Problem to solve: Print the data exactly, leaving nothing out.

--------------------------------

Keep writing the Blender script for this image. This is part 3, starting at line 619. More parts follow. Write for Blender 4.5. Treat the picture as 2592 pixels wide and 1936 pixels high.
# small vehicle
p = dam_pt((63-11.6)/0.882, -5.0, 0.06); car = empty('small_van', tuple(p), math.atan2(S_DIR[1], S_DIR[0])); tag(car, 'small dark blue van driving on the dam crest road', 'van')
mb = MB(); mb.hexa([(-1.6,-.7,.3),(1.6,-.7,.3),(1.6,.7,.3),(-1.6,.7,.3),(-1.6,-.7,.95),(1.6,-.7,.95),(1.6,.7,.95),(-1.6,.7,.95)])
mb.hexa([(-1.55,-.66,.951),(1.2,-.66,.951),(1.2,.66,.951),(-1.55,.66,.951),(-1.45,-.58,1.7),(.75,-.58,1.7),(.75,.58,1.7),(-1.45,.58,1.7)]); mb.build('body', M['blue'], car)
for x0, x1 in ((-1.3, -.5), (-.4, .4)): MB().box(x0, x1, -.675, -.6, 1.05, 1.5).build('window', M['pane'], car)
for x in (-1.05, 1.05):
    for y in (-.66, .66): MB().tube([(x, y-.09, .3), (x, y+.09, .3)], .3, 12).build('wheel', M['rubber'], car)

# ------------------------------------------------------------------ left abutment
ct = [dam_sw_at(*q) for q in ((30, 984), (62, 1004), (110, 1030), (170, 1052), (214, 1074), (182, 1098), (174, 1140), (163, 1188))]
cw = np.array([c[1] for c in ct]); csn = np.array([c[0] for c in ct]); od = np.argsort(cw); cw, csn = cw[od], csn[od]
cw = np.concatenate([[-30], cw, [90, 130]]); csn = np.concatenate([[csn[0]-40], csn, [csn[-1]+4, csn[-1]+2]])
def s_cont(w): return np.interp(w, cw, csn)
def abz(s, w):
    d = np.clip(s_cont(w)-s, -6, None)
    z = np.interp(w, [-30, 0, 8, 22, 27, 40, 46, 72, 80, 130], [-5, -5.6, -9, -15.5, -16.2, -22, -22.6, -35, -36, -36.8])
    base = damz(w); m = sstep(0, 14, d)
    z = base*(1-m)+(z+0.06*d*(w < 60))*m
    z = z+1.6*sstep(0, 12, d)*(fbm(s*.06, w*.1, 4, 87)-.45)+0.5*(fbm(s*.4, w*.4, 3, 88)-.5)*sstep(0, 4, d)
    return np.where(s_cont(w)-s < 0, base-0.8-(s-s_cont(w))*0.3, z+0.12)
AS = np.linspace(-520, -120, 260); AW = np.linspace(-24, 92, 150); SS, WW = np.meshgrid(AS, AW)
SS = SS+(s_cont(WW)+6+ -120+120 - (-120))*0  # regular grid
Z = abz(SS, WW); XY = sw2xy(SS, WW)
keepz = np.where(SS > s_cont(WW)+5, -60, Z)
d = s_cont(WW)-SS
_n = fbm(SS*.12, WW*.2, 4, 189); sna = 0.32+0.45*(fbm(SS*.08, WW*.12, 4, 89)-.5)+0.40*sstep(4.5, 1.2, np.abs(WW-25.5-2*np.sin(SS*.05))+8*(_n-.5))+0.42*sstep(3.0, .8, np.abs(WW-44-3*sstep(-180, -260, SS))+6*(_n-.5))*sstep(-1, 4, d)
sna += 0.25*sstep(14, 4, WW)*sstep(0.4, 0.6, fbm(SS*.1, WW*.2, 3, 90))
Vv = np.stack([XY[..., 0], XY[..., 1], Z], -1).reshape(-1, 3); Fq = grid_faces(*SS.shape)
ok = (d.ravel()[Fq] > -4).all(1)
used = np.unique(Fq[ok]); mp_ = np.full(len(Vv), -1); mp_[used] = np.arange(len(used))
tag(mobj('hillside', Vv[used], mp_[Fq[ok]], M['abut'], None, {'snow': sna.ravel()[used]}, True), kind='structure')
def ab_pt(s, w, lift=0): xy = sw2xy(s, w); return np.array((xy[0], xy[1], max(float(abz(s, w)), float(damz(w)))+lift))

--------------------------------

Reply to the task:
Keep writing the Blender script for this image. This is part 3, starting at line 619. More parts follow. Write for Blender 4.5. Treat the picture as 2592 pixels wide and 1936 pixels high.
# small vehicle
p = dam_pt((63-11.6)/0.882, -5.0, 0.06); car = empty('small_van', tuple(p), math.atan2(S_DIR[1], S_DIR[0])); tag(car, 'small dark blue van driving on the dam crest road', 'van')
mb = MB(); mb.hexa([(-1.6,-.7,.3),(1.6,-.7,.3),(1.6,.7,.3),(-1.6,.7,.3),(-1.6,-.7,.95),(1.6,-.7,.95),(1.6,.7,.95),(-1.6,.7,.95)])
mb.hexa([(-1.55,-.66,.951),(1.2,-.66,.951),(1.2,.66,.951),(-1.55,.66,.951),(-1.45,-.58,1.7),(.75,-.58,1.7),(.75,.58,1.7),(-1.45,.58,1.7)]); mb.build('body', M['blue'], car)
for x0, x1 in ((-1.3, -.5), (-.4, .4)): MB().box(x0, x1, -.675, -.6, 1.05, 1.5).build('window', M['pane'], car)
for x in (-1.05, 1.05):
    for y in (-.66, .66): MB().tube([(x, y-.09, .3), (x, y+.09, .3)], .3, 12).build('wheel', M['rubber'], car)

# ------------------------------------------------------------------ left abutment
ct = [dam_sw_at(*q) for q in ((30, 984), (62, 1004), (110, 1030), (170, 1052), (214, 1074), (182, 1098), (174, 1140), (163, 1188))]
cw = np.array([c[1] for c in ct]); csn = np.array([c[0] for c in ct]); od = np.argsort(cw); cw, csn = cw[od], csn[od]
cw = np.concatenate([[-30], cw, [90, 130]]); csn = np.concatenate([[csn[0]-40], csn, [csn[-1]+4, csn[-1]+2]])
def s_cont(w): return np.interp(w, cw, csn)
def abz(s, w):
    d = np.clip(s_cont(w)-s, -6, None)
    z = np.interp(w, [-30, 0, 8, 22, 27, 40, 46, 72, 80, 130], [-5, -5.6, -9, -15.5, -16.2, -22, -22.6, -35, -36, -36.8])
    base = damz(w); m = sstep(0, 14, d)
    z = base*(1-m)+(z+0.06*d*(w < 60))*m
    z = z+1.6*sstep(0, 12, d)*(fbm(s*.06, w*.1, 4, 87)-.45)+0.5*(fbm(s*.4, w*.4, 3, 88)-.5)*sstep(0, 4, d)
    return np.where(s_cont(w)-s < 0, base-0.8-(s-s_cont(w))*0.3, z+0.12)
AS = np.linspace(-520, -120, 260); AW = np.linspace(-24, 92, 150); SS, WW = np.meshgrid(AS, AW)
SS = SS+(s_cont(WW)+6+ -120+120 - (-120))*0  # regular grid
Z = abz(SS, WW); XY = sw2xy(SS, WW)
keepz = np.where(SS > s_cont(WW)+5, -60, Z)
d = s_cont(WW)-SS
_n = fbm(SS*.12, WW*.2, 4, 189); sna = 0.32+0.45*(fbm(SS*.08, WW*.12, 4, 89)-.5)+0.40*sstep(4.5, 1.2, np.abs(WW-25.5-2*np.sin(SS*.05))+8*(_n-.5))+0.42*sstep(3.0, .8, np.abs(WW-44-3*sstep(-180, -260, SS))+6*(_n-.5))*sstep(-1, 4, d)
sna += 0.25*sstep(14, 4, WW)*sstep(0.4, 0.6, fbm(SS*.1, WW*.2, 3, 90))
Vv = np.stack([XY[..., 0], XY[..., 1], Z], -1).reshape(-1, 3); Fq = grid_faces(*SS.shape)
ok = (d.ravel()[Fq] > -4).all(1)
used = np.unique(Fq[ok]); mp_ = np.full(len(Vv), -1); mp_[used] = np.arange(len(used))
tag(mobj('hillside', Vv[used], mp_[Fq[ok]], M['abut'], None, {'snow': sna.ravel()[used]}, True), kind='structure')
def ab_pt(s, w, lift=0): xy = sw2xy(s, w); return np.array((xy[0], xy[1], max(float(abz(s, w)), float(damz(w)))+lift))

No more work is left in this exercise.